I would side with the minority and the lower courts here, and say that it was wrong or unreasonable—choose your standard—to let the City convert a taxpayer’s (ratepayer’s) complaint into a de novo appeal of its own assessment. Municipalities have the opportunity to annually assess properties and, on notice, to correct errors in those assessments. All of this is provided for in assessment regimes such as the Municipal Government Act that was in issue in these proceedings. But here, the Board considered a different assessment than the one complained of, essentially allowing the City to act as an appellant or cross-complainant in the case. The effect of the ruling is to thwart certain protections that the statute gives to assessed persons, such as the provision that an assessor must not correct or change an assessment while a complaint is pending.

I have provided only a high-level outline of the case, and devotees of administrative law will want to read the details of both the majority and minority decisions. For now, though, while the “majority rules,” I find solace in knowing that nine of the 14 judges who considered the case—the leave judge, the chambers judge, three judges of the Court of Appeal, and four judges of the full Supreme Court bench—reached essentially the same conclusion, even though the case was argued differently at various stages (for example, the earlier decisions cast the issue as going more to jurisdiction than standard of review).

But that raises another question: why should it take 14 judges and five years of litigation to resolve a dispute that could have been forestalled, or at least narrowed, through appropriate legislative drafting? The scenario that unfolded here could have been dealt with under the Board’s own statute (in fact, an extensive review of the statute is underway, and is likely to include a new provincial assessment regime). Even more generally, this could have been legislated as a matter of tribunal law, as British Columbia has done with its Administrative Tribunals Act. Part 9 of that act specifies the standard of review for tribunal decisions both where a privative clause exists and where it doesn’t. In the latter case, the standard is “correctness for all questions except those respecting the exercise of discretion, findings of fact and the application of the common law rules of natural justice and procedural fairness.” Further guidance on what that means is provided in accompanying statutory wording. Until more provinces take such legislative steps, we can expect to see the great passion of Canadian law continue to play out in our courts with some regularity.

Comments

  1. I think the decision was both a reasonable and correct purposive
    interpretation of taxation legislation in the context of big business
    dealings in commodity real estate – if you consider the insufficiency
    of reasons as NOT amounting to unreasonableness.

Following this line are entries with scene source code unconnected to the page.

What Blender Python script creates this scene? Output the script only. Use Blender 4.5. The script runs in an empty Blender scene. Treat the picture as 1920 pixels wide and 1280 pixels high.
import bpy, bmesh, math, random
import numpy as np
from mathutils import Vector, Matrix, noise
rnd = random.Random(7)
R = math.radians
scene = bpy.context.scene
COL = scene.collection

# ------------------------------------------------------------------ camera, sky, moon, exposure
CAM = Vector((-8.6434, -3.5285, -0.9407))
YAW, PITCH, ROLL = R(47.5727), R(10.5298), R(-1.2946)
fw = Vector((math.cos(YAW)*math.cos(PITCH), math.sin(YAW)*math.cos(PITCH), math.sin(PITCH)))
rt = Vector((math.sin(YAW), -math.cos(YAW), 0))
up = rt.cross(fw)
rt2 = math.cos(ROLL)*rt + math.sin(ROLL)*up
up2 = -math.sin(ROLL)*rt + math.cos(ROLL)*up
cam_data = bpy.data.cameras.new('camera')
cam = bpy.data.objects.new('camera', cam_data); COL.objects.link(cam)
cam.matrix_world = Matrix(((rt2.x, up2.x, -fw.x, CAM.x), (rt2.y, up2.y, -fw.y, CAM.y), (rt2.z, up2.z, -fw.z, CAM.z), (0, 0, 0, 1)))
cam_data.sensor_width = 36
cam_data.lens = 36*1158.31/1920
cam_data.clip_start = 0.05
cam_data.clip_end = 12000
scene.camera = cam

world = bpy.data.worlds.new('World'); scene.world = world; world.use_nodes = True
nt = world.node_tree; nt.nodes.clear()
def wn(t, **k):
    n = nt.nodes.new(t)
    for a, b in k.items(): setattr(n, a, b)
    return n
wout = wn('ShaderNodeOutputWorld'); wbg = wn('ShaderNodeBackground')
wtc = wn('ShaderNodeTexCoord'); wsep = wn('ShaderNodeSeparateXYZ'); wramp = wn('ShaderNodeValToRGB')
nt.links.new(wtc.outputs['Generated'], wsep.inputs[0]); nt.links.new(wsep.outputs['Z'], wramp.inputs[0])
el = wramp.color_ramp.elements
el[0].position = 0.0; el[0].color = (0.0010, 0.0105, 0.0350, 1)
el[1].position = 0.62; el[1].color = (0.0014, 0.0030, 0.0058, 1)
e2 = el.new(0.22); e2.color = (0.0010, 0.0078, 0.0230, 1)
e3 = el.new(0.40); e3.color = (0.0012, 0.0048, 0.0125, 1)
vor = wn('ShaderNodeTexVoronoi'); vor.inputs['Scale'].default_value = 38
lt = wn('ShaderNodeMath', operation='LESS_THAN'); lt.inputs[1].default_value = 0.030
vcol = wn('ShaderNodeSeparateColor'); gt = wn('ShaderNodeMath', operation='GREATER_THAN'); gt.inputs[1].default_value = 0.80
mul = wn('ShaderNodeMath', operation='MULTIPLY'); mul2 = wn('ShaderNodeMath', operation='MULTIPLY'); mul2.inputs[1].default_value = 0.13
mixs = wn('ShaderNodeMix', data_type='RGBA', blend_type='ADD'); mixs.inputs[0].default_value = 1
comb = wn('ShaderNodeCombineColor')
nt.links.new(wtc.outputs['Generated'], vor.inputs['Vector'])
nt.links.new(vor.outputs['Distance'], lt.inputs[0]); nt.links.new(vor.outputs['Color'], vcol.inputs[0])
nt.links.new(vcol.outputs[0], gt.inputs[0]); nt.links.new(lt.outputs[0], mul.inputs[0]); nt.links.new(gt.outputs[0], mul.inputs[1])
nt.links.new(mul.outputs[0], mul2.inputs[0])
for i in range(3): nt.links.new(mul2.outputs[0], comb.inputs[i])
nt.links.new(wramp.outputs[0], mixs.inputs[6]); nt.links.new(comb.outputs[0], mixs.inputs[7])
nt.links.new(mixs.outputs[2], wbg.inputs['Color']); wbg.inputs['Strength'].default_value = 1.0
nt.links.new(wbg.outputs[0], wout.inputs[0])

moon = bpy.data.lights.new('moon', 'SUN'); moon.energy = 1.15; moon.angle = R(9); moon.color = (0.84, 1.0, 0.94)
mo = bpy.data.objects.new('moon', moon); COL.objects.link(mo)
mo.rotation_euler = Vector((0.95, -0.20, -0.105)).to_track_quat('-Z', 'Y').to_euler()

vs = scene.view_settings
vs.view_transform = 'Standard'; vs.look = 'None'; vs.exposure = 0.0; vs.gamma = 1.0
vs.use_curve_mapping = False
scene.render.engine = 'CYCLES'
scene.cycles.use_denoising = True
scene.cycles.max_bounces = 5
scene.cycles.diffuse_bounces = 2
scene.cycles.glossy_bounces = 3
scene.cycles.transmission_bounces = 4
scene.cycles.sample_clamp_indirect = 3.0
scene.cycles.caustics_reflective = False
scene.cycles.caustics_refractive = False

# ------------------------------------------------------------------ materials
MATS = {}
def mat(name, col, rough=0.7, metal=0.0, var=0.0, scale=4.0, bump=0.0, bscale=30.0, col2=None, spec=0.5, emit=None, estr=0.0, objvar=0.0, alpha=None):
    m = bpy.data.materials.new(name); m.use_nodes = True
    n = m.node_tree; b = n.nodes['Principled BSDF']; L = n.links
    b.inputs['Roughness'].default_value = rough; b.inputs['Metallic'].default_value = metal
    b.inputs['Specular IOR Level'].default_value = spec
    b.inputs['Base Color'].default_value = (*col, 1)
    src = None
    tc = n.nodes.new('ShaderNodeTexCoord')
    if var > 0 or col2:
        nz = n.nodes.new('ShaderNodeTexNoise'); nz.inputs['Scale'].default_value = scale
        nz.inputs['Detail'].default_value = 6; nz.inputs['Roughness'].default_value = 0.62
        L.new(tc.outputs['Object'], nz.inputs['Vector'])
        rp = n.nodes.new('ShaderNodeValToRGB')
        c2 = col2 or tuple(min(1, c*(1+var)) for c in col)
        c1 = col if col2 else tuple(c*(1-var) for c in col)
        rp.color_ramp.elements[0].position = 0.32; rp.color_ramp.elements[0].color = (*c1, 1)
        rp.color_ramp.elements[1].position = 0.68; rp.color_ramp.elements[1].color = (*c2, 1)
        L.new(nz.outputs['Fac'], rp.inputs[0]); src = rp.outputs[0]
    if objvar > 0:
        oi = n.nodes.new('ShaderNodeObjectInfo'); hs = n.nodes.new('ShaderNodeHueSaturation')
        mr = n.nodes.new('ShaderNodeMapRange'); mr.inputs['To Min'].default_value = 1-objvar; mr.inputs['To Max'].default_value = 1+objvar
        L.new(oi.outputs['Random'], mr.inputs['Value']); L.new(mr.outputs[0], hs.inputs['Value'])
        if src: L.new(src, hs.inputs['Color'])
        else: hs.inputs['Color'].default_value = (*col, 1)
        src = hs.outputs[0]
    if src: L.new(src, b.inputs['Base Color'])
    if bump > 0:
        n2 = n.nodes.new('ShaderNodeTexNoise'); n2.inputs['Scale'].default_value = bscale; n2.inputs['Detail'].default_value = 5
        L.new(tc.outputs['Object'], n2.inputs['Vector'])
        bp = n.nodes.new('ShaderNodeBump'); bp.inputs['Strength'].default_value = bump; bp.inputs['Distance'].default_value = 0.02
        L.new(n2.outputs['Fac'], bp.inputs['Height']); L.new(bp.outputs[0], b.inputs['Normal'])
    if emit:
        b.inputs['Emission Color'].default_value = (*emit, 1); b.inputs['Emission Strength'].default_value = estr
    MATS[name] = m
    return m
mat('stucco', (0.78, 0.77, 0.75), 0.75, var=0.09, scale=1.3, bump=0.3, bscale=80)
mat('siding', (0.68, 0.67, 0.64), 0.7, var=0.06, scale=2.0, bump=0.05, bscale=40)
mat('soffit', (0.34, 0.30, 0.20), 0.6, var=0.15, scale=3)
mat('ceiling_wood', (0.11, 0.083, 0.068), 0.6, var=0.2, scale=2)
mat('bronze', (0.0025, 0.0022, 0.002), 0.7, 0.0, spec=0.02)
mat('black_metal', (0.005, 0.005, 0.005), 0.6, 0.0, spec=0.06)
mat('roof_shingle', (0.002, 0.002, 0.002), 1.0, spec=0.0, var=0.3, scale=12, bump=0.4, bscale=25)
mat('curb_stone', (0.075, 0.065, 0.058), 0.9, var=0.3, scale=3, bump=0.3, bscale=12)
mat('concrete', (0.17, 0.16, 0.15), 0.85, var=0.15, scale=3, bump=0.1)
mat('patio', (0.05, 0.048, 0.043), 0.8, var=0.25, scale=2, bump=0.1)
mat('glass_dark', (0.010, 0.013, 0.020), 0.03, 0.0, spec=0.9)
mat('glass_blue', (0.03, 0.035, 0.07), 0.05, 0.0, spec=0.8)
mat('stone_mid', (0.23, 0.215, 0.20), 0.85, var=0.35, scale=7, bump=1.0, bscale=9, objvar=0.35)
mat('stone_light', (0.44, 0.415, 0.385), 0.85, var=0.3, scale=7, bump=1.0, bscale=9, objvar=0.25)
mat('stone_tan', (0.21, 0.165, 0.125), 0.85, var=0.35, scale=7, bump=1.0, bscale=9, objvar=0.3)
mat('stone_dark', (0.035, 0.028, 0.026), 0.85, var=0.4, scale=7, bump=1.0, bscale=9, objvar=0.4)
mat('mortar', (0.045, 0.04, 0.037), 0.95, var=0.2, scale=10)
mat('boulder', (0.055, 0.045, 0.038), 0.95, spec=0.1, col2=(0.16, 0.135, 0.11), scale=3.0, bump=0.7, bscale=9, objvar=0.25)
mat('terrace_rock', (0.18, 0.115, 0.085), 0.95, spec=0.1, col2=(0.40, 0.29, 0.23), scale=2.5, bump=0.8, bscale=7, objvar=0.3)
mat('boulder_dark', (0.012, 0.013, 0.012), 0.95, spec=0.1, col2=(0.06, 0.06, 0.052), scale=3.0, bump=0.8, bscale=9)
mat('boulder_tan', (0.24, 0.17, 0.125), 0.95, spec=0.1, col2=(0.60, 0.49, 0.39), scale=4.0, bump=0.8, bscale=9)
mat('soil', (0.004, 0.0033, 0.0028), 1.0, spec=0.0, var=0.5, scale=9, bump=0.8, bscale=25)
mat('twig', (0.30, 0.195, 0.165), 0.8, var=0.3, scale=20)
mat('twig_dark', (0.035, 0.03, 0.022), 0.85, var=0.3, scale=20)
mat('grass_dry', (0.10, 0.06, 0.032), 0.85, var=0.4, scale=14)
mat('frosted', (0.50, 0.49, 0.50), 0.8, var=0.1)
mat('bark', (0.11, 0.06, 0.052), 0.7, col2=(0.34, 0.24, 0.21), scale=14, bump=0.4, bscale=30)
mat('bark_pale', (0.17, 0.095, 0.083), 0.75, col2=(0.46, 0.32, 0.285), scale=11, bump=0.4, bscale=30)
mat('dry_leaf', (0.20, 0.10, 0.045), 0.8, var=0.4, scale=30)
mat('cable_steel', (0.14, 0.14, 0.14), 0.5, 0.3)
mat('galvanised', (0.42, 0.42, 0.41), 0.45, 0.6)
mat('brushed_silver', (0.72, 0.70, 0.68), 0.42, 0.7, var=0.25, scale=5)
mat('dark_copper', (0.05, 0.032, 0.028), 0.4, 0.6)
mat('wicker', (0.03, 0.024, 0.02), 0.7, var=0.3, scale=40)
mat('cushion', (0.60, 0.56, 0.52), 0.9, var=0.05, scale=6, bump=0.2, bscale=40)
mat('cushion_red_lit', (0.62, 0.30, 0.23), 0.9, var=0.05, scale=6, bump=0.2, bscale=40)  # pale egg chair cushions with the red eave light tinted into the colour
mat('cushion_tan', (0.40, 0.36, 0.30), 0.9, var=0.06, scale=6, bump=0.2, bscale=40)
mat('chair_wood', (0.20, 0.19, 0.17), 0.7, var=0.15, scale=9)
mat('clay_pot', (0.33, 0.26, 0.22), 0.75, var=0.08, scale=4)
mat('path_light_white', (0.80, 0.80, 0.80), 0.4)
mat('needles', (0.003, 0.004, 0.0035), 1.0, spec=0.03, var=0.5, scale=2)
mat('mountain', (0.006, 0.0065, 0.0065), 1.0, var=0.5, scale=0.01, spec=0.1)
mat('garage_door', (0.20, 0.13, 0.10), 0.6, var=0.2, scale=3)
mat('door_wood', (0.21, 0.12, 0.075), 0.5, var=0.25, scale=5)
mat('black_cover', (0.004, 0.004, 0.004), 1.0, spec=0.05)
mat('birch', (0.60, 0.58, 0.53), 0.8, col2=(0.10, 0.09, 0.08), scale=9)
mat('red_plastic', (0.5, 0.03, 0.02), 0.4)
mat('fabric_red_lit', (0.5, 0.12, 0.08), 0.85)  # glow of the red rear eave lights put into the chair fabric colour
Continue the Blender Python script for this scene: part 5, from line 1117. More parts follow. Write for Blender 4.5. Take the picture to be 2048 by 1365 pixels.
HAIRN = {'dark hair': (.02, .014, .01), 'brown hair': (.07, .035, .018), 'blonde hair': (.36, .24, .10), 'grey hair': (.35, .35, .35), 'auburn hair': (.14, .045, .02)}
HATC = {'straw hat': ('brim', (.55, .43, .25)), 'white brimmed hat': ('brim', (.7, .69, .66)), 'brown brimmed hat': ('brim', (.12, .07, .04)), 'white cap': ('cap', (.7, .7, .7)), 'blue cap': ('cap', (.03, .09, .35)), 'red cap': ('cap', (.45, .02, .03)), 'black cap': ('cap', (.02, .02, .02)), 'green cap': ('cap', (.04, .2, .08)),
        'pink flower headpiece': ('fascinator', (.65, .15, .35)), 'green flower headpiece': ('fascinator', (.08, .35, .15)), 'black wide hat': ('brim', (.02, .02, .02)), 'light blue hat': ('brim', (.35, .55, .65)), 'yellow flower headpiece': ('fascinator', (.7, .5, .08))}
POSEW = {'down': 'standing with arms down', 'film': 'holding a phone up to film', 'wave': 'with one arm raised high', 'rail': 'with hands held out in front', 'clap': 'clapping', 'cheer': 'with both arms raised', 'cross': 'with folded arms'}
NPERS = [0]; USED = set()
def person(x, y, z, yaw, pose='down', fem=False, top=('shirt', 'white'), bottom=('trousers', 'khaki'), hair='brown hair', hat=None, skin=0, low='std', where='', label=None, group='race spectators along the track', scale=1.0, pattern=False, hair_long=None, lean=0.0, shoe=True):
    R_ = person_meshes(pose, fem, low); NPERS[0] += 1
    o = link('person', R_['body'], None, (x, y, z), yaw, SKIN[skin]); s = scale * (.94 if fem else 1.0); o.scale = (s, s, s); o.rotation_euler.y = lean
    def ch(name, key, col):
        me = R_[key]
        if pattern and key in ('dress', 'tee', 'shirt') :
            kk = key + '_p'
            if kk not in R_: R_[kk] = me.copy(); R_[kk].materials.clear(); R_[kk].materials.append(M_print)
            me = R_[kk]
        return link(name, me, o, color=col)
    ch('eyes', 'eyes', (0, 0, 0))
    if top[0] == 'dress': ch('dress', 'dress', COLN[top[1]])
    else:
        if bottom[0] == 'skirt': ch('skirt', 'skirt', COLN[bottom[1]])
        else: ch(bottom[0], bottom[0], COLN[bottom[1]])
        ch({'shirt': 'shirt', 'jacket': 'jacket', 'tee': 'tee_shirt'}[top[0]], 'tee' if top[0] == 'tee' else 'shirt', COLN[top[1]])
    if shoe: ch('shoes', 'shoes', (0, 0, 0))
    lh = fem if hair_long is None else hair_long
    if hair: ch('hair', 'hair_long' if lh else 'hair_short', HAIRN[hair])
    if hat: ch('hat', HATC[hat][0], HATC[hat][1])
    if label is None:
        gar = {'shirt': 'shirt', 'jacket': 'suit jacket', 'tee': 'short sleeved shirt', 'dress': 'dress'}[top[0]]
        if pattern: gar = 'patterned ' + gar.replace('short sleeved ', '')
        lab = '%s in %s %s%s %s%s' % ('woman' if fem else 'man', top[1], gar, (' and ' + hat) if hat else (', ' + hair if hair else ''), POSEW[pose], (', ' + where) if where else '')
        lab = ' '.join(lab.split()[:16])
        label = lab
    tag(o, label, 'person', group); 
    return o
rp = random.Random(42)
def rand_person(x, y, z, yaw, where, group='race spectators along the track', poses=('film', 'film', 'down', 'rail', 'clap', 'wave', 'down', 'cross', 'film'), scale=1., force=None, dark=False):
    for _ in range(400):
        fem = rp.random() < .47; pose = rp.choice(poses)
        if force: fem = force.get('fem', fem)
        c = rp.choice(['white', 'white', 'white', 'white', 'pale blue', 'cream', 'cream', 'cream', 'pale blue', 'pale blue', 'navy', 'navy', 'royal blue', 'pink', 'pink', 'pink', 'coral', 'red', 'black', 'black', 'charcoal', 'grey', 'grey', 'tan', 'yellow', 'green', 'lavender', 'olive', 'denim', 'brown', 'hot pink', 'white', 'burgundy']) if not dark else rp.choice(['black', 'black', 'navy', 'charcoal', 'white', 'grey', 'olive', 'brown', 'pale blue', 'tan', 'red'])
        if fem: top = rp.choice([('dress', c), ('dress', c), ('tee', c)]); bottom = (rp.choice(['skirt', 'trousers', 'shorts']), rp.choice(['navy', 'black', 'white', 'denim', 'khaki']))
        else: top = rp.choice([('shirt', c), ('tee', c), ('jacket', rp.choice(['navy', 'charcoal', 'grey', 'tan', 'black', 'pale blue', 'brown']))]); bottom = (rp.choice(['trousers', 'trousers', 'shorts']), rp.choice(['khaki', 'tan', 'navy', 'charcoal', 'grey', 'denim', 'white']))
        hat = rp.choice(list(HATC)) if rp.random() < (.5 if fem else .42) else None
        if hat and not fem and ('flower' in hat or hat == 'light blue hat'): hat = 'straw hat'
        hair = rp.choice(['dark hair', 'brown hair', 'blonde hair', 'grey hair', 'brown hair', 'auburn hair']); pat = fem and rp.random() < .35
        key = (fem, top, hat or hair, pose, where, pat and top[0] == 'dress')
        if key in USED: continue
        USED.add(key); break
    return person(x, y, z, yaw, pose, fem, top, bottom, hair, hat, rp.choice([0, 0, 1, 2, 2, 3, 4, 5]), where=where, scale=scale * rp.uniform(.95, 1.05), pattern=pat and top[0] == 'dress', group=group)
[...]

  2. Mr Semenoff: So you’d interpret the legislation differently if it had been, say, the proverbial widow caught in the City’s squeeze play? Treat widows and orphans differently than the moneyed class, would you? What happened to the rule of law in your conception? Treating all people – more precisely, all legal persons – equally?
    I’m going to close off the possibility of a “it was a corporation, not a real person” reply by any reader by stipulating that the proverbial widow owned the property through a corporation.

  3. John,

    Ah yes, the vice (g) of formalism. We can’t claim the SCC has ever allowed itself to fall into that vice, can we?

    That aside, you’re being slightly unfair to the minority by not quoting completely the paragraph in which the minority declaimed on the “vice of formalism”, so I’ll redress the balance.

    [70] We agree that a statutory right of appeal is not a new “category” of correctness review. However, the ostensibly contextual standard of review analysis should not be confined to deciding whether new categories have been established. An approach to the standard of review analysis that relies exclusively on categories and eschews any role for context risks introducing the vice of formalism into the law of judicial review, as it seeks to “secure a measure of certainty or predictability at the cost of blindly prejudging what is to be done in a range of future cases, about whose composition we are ignorant”: H. L. A. Hart, The Concept of Law (3rd ed. 2012), at pp. 129-30.

    Really now, how can one take issue with an argument supported by a reference to that book?

    Funnily (is that a word?) I attended a lecture, yesterday, in Oxford about the problem of formalism in judicial reasoning albeit in the tort context. “Public Policy’ in Judicial Reasoning in Tort: Form or Substance.” The writer didn’t mention Edmonton City </i). You probably saw the advert for it. And, as it happens, I attended an appreciation of HLA Hart last week at Brasenose. The speakers were John Gardner, Les Green and Nicola Lacey. Some of the audience, in their questions, had the background to be able to, and did, refer to him as Herbert. (Hey: when you're a Jewish boy in the Brasenose Chapel, I suppose you've earned the right to have somebody refer to you by your first name.)

    Cheers,

  4. (Sigh) – the software doesn’t allow me to edit my comment, to fix the italics. They were supposed to start and stop with “Edmonton City”; however, I somewhat like the implication of importance given by having the rest in italics. (But you or SM can: please fix the case title reference so that it’s Edmonton (City) .)

    More to the point, though, is that I have to crate another comment to complete the last comment.

    What’s missing is: In any event, at least the dissent chose a high-minded text to refer to rather than something more low-brow? popular? that might expose them to the critique of being witty for wit’s sake: say another text of hockey. I mean, given the composition of the minority, there’d be a basis for references to at least the Habs, Leafs, Oilers and Canucks.